Sicuramente qualche dubbio sulla generalità e l’astrattezza ti è venuto in riferimento ad alcune norme che sembrano essere ad personam, cioè scritte per una determinata persona. In Italia queste sono vietate. Nonostante ciò, può capitare che una norma sia scritta in maniera talmente dettagliata che sebbene non sia indicato il nome a cui si riferisce, siano facilmente individuabili uno o più soggetti a cui si applica.

In linea di massima però se non è contenuto il nome e il cognome la legge non si considera ad personam perché anche in futuro potrebbe verificarsi una determinata situazione e quindi la legge troverebbe applicazione. Ad esempio, la legge stabilisce che il Presidente della Repubblica non sia perseguibile per gli atti compiuti nell’esercizio delle sue funzioni.

Ora la stessa può essere applicata in modo specifico ad una persona per volta perché di fatto non ci sono mai due Presidenti della Repubblica in carica, ma la legge resta comunque astratta perché non individua un determinato soggetto come non perseguibile, ma tratta allo stesso modo tutti i soggetti che anche in futuro si troveranno nella stessa posizione, cioè ricopriranno la stessa carica.

Un altro caso riguarda l’immunità, anche in questo caso si può ritenere che ci sia una deroga al principio secondo il quale la legge è uguale per tutti.

In realtà si tratta di casi particolari in cui è necessario assicurare a soggetti che ricoprono ruoli di responsabilità l’esercizio delle loro funzioni. Le immunità possono essere di due tipi: relative che coprono solo determinati reati e assolute quando coprono tutti i reati.

Un esempio di immunità relativa è proprio quella prevista dall’ordinamento italiano per il Presidente della Repubblica che non risponde per gli atti compiuti nell’esercizio delle funzioni.

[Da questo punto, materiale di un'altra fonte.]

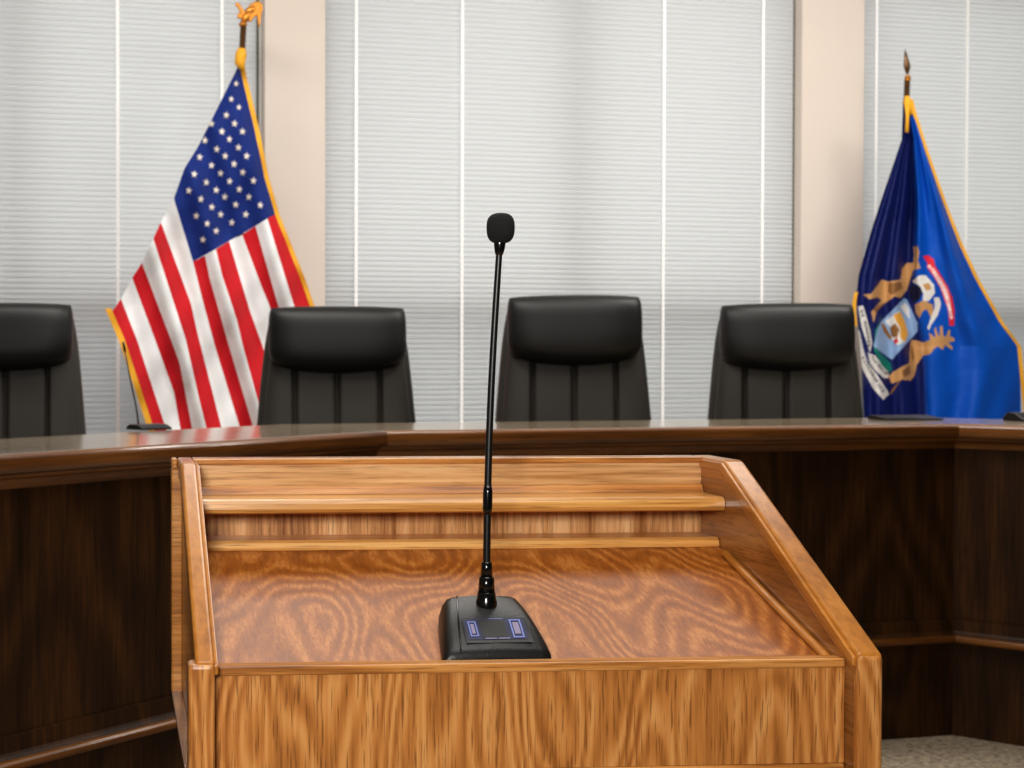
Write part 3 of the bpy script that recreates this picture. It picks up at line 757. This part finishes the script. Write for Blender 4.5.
emblem = [
 (P_([(35,320),(60,315),(75,360),(95,430),(105,500),(95,540),(75,480),(55,420)]), WH),
 (P_([(22,400),(45,440),(65,530),(85,590),(140,660),(190,740),(160,768),(110,710),(60,620),(30,500)]), WH),
 (P_([(85,540),(120,555),(180,630),(190,660),(165,665),(120,625),(95,590)]), WH),
 (P_([(120,430),(140,400),(140,540),(195,590),(200,625),(185,636),(150,600),(115,530)]), GRN),
 (P_([(60,262),(100,258),(150,190),(180,200),(240,190),(245,140),(270,110),(300,110),(305,70),(300,35),(320,28),(328,60),(322,100),(335,135),(300,145),(285,190),(270,240),(240,280),(215,270),(170,300),(130,330),(112,400),(100,345),(150,290),(130,275),(90,285)]), TAN),
 (P_([(180,210),(240,200),(250,230),(200,265),(180,250)]), DTAN), (P_([(110,330),(170,295),(160,310),(120,350)]), DTAN),
 (P_([(258,278),(272,290),(322,400),(322,440),(200,575),(180,560),(112,510),(130,430),(150,390)]), SKY),
 (P_([(262,300),(280,330),(285,380),(260,350),(240,320)]), WH),
 (P_([(165,390),(235,340),(262,390),(278,450),(262,490),(225,505),(195,470),(205,430)]), WH),
 (P_([(205,360),(240,345),(262,390),(278,450),(262,490),(240,470),(240,420),(220,390)]), YEL),
 (P_([(145,400),(160,400),(200,470),(190,480),(160,440)]), DTAN),
 (P_([(190,420),(215,400),(235,430),(225,470),(200,465)]), DTAN),
 (P_([(208,480),(225,470),(230,490),(215,502)]), REDR),
 (P_([(296,200),(330,170),(360,170),(400,215),(405,255),(380,290),(345,300),(350,260),(330,220)]), WH),
 (P_([(345,215),(375,205),(390,235),(365,245)]), TAN),
 (P_([(278,235),(300,215),(335,222),(345,255),(330,290),(300,300),(280,270)]), NAVY),
 (P_([(310,310),(350,290),(395,310),(398,350),(385,370),(365,330),(345,345),(330,375),(315,350)]), TAN),
 (P_([(400,275),(425,275),(435,310),(420,360),(390,405),(375,435),(370,420),(390,360),(405,320)]), WH),
 (P_([(345,80),(370,72),(400,95),(403,120),(440,180),(470,230),(490,280),(500,340),(498,412),(475,410),(470,340),(455,300),(430,230),(400,180),(365,130),(368,110)]), REDR),
 (P_([(375,130),(400,135),(440,195),(468,245),(480,300),(485,345),(470,335),(450,270),(430,225),(405,180)]), PINK),
 (P_([(185,655),(205,635),(245,610),(285,590),(285,540),(292,480),(310,480),(350,492),(385,478),(380,460),(378,445),(400,462),(412,470),(402,430),(408,415),(420,450),(430,465),(430,415),(442,412),(448,462),(460,465),(470,430),(480,430),(478,462),(500,470),(500,488),(470,490),(492,515),(490,528),(455,505),(445,528),(420,510),(400,525),(385,548),(350,555),(320,600),(310,650),(290,675),(250,670),(200,690)]), TAN),
 (P_([(250,630),(285,600),(290,640),(260,660)]), DTAN), (P_([(190,735),(235,675),(245,672),(200,740)]), DTAN), (P_([(295,500),(310,560),(300,590),(290,540)]), DTAN)]
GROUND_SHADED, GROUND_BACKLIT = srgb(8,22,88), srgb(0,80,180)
import itertools
# lettering on the ribbons: 5x3 stroke font, laid along a path in cloth coordinates
FONT = {'E':'111100110100111','P':'110101110100100','L':'100100100100111','U':'101101101101111','R':'110101110101101','I':'111010010010111','B':'110101110101110','S':'111100111001111','N':'101111111111101','M':'101111111101101','C':'111100100100111','Q':'111101101111001','A':'010101111101101','O':'111101101101111','T':'111010010010010','Y':'101101010010010',' ':'0'*15}
letters = []
def text_path(txt, a, b, h, bend=0.0, col=None):
    ax_, ay_ = a; bx_, by_ = b; L = math.hypot(bx_-ax_, by_-ay_); dx, dy = (bx_-ax_)/L, (by_-ay_)/L
    step = L/len(txt)
    for i, ch in enumerate(txt):
        t = (i+.5)/len(txt); off = bend*math.sin(math.pi*t)
        ox, oy = ax_+dx*L*t-dy*off, ay_+dy*L*t+dx*off
        for q, bit in enumerate(FONT[ch]):
            if bit == '1':
                gx, gy = (q % 3-1)/3*step*.8, (q//3-2)/5*h
                letters.append((ox+dx*gx-dy*gy, oy+dy*gx+dx*gy, step*.8/6+.05, h/10+.05, dx, dy, col))
K = lambda x, y: (850+x/4.8, 240+y/4.8)
text_path('E PLURIBUS UNUM', K(372,120), K(486,380), 2.6, -4.2, srgb(236,232,226))
text_path('SI QUAERIS', K(52,335), K(92,515), 2.6, -1, srgb(90,88,96))
text_path('CIRCUMSPICE', K(60,560), K(165,735), 3.0, .5, srgb(90,88,96))
text_path('PENINSULAM', K(105,560), K(178,645), 2.6, .3, srgb(90,88,96))
def colour_at(x, y):
    if 850 < x < 962 and 240 < y < 402:
        for (lx, ly, hw, hh, dx, dy, col) in letters:
            ex, ey = x-lx, y-ly
            if abs(ex*dx+ey*dy) < hw and abs(-ex*dy+ey*dx) < hh: return col
        for poly, col in reversed(emblem):
            if poly_in(x, y, poly): return col
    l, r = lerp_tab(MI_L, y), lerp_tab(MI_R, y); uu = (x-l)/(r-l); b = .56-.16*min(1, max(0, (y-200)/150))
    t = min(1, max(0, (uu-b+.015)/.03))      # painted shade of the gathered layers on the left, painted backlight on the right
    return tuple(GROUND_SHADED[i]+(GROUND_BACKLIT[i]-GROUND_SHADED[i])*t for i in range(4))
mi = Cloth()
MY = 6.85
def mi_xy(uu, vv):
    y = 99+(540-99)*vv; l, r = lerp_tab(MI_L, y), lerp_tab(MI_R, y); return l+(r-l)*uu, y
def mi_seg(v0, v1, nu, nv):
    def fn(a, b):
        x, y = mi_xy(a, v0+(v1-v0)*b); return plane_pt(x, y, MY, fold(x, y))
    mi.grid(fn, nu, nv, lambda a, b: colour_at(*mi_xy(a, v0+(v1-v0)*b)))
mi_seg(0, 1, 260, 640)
org2 = plane_pt(930, 300, MY)
flag2 = mi.build('flag', M_cloth_mi, org2)
tag(flag2, 'deep blue gold fringed flag bearing a coat of arms with elk and moose', 'flag')
fringe(MI_R[:9], 3.2, MY, fold, 1, flag2, org2, 100, 540)
fringe([(857,290),(855,300),(854.5,312),(856,325)], 3.0, MY, fold, -1, flag2, org2, 292, 326)
knot(flag2, org2, [(905,97),(905,103),(906,109),(909,116)], [.012,.022,.020,.010], MY, .0)
knot(flag2, org2, [(904.5,104),(905.5,118),(905,133)], [.009,.0085,.009], MY, .035, 'gold_tassel')
pole2, t2, o2 = flag_pole('brass flagpole topped by a bronze spear point, right side', MY, 905, 904, 80, -.17)
bm = bmesh.new()
sp = lambda x, y: plane_pt(x, y, MY, -.17)-o2
def flat_tube(pts, rad, sq=.35, seg=16):
    rings = []
    for (p, r) in zip(pts, rad):
        rings.append([bm.verts.new(p+Vector((r*math.cos(t), r*sq*math.sin(t), 0))) for t in [2*math.pi*k/seg for k in range(seg)]])
    for a, b in zip(rings, rings[1:]):
        for k in range(seg): bm.faces.new((a[k], a[(k+1) % seg], b[(k+1) % seg], b[k]))
    bm.faces.new(rings[0]); bm.faces.new(rings[-1][::-1])
flat_tube([sp(905, 75), sp(904.8, 67.5), sp(904, 60), sp(902.5, 50)], [.006, .0185, .012, .001])
bm_obj('spear_finial', bm, M_darkpole, pole2, smooth=True)
bm = bmesh.new(); ellipsoid(bm, sp(905.5, 78), (.015, .015, .012)); tube(bm, [sp(905.3, 80), sp(905.3, 83)], [.018, .012], 16)
bm_obj('finial_collar', bm, M_gold, pole2, smooth=True)

# ------------------------------------------------------------------ small items on the worktop
def top_pt(pxx, Y): return Vector(((pxx-CX)/F*Y, Y, ZTOP+.0008))
p = top_pt(149, 4.72)
dm = thing('desk_microphone', 'low black desk microphone with thin stalk on the worktop under the striped flag', 'microphone', p, .62)
bm = bmesh.new()
prism(bm, [(-.05, 0), (-.05, .006), (-.02, .016), (.03, .017), (.05, .008), (.05, 0)], -.055, .055)
bm_obj('microphone_base', bm, M_blackplastic, dm, bevel=.004)
bm = bmesh.new(); tube(bm, [(-.02, .03, .012), (-.028, .035, .08), (-.045, .04, .16), (-.062, .045, .25)], [.0028, .0025, .0024, .0022], 8)
bm_obj('stalk', bm, M_chrome, dm, smooth=True)
bm = bmesh.new(); tube(bm, [(-.061, .045, .245), (-.066, .046, .275)], [.004, .004], 10); bm_obj('microphone_capsule', bm, M_fringe if False else M_blackplastic, dm, smooth=True)
p = top_pt(906, 5.47)
dp = thing('desk_console', 'flat black console on the worktop in front of the blue flag', 'console', p, PHI)
bm = bmesh.new(); prism(bm, [(-.06, 0), (-.06, .005), (.02, .015), (.06, .015), (.06, 0)], -.115, .115); bm_obj('console_body', bm, M_blackplastic, dp, bevel=.003)
bm = bmesh.new(); prism(bm, [(-.045, .0065), (-.045, .0085), (.010, .0155), (.010, .0135)], -.09, .02); bm_obj('key_pad', bm, M_basegrey, dp)
p = top_pt(1026, 5.36)
dp2 = thing('desk_microphone', 'black microphone base at the right edge, on the worktop beside the blue flag', 'microphone', p, PHI)
bm = bmesh.new(); prism(bm, [(-.05, 0), (-.05, .008), (-.01, .03), (.03, .03), (.05, .012), (.05, 0)], -.055, .055); bm_obj('microphone_base', bm, M_blackplastic, dp2, bevel=.006)
bm = bmesh.new(); tube(bm, [(.03, .02, .028), (.035, .02, .12), (.06, .02, .2)], .003, 8); bm_obj('stalk', bm, M_blackplastic, dp2, smooth=True)

# ------------------------------------------------------------------ light
wd = bpy.data.worlds.new('daylight'); scene.world = wd; wd.use_nodes = True
bg = wd.node_tree.nodes['Background']; bg.inputs[0].default_value = (1, .975, .95, 1); bg.inputs[1].default_value = 1.6
def area(name, loc, target, size, power, col=(1, .97, .92), sy=None):
    l = bpy.data.lights.new(name, 'AREA'); l.energy = power; l.color = col; l.shape = 'RECTANGLE'; l.size = size; l.size_y = sy or size
    o = bpy.data.objects.new(name, l); COL.objects.link(o); o.location = loc
    o.rotation_euler = (Vector(target)-Vector(loc)).to_track_quat('-Z', 'Y').to_euler(); return o
area('ceiling_light_front', (.4, 1.3, 3.6), (.4, 1.6, 0), 1.6, 35)
area('ceiling_light_middle', (.6, 3.9, 3.6), (.6, 4.3, 0), 2.6, 55, sy=.9)
area('blind_fill_light', (-.4, 5.0, 3.6), (0.1, 6.6, .6), 1.8, 42, sy=.6)  # fill lamp added to brighten the left blinds
area('blind_fill_light', (3.2, 5.4, 3.6), (3.2, 7.6, .6), 3.0, 105, sy=.6)  # added fill, lifts the middle and right blinds and the right column
area('camera_flash', (-.2, -.35, 1.62), (.35, 1.9, 1.0), .35, 37)

# ------------------------------------------------------------------ camera
cam = bpy.data.cameras.new('camera'); co = bpy.data.objects.new('camera', cam); COL.objects.link(co); scene.camera = co
cam.sensor_width = 36; cam.lens = F/1024*36; cam.shift_x = (512-CX)/1024
pitch = math.atan((384-HZ)/F)
co.location = (0, 0, H); co.rotation_euler = (math.pi/2-pitch, 0, 0)
cam.clip_start = .05; cam.clip_end = 100
cam.dof.use_dof = True; cam.dof.focus_distance = 1.72; cam.dof.aperture_fstop = 13
scene.view_settings.view_transform = 'Standard'
scene.view_settings.look = 'None'
scene.view_settings.exposure = .12
scene.view_settings.gamma = .92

Lo stesso può essere perseguito per fatti che riguardano la vita privata, ad esempio è punibile se uccide la moglie, oltre che per alto tradimento e attentato alla Costituzione.

L’immunità in Italia non è però estesa ai parlamentari che non sono responsabili per le opinioni espresse nell’esercizio delle funzioni, ma restano sottoposti comunque alla legge sebbene con delle limitazioni inerenti le loro funzioni, ad esempio possono essere tratti in arresto solo che colti in flagranza di reato, non possono essere sottoposti a intercettazioni, questo perché tali atti potrebbero interferire con il libero esercizio delle funzioni.

Dal punto di vista pratico sono in molti oggi a ritenere che la legge non sia uguale per tutti perché chi ha maggiori possibilità economiche riesce ad avere maggiori tutele, questo avviene perché spesso chi avrebbe bisogno di maggiori tutele in realtà non può permettersi le spese legali e quindi lascia correre per non rischiare ulteriori perdite economiche, mentre chi ha possibilità economiche non si pone tale problema e agisce sempre in tutela dei propri diritti.

A parte queste difficoltà pratiche che sono legate soprattutto al funzionamento del sistema welfare e del gratuito patrocinio riconosciuto ai non abbienti, dal punto di vista formale non si può dire che la legge non sia uguale per tutti.